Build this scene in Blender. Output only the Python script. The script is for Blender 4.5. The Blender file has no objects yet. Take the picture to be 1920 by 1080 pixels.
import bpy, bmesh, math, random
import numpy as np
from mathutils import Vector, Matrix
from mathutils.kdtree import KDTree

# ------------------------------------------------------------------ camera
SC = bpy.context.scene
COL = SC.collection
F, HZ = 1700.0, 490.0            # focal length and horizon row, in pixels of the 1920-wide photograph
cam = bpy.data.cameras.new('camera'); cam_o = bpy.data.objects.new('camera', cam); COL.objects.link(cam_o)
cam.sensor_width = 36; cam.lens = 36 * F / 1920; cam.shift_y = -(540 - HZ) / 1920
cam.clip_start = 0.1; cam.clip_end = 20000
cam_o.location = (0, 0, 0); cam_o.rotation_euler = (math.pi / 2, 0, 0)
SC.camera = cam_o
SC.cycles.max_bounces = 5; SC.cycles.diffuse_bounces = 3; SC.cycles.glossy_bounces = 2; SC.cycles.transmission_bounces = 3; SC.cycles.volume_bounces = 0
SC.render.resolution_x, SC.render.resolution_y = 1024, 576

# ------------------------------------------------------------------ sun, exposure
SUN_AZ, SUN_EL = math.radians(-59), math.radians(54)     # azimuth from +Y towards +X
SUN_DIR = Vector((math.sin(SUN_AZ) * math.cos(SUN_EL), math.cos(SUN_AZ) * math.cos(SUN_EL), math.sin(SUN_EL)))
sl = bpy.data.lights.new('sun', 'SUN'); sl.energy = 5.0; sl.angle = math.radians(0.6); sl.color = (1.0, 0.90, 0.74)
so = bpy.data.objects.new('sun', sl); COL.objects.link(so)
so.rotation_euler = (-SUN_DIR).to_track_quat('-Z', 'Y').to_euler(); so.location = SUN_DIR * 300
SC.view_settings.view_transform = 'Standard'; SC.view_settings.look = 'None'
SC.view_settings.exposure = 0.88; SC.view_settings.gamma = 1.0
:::
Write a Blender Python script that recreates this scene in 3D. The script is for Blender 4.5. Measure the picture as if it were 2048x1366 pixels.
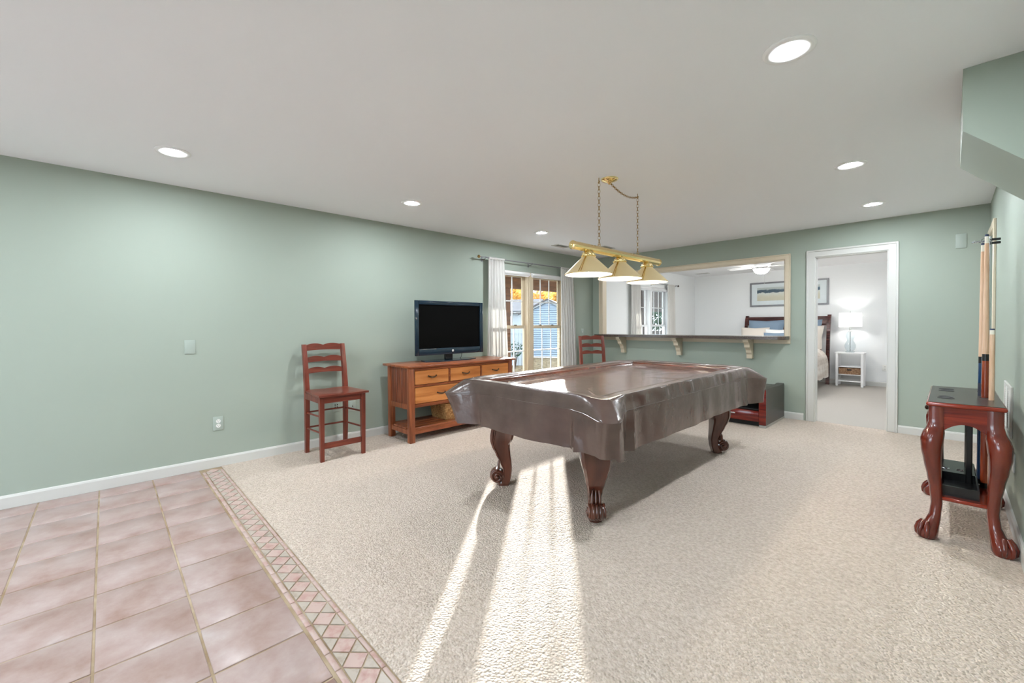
:::
Each line from the line with "Build this scene" to the line with "from mathutils.kdtree import KDTree" is to be echoed exactly; both boundary lines are included, and nothing else is to be output.

OUTPUT —
Build this scene in Blender. Output only the Python script. The script is for Blender 4.5. The Blender file has no objects yet. Take the picture to be 1920 by 1080 pixels.
import bpy, bmesh, math, random
import numpy as np
from mathutils import Vector, Matrix
from mathutils.kdtree import KDTree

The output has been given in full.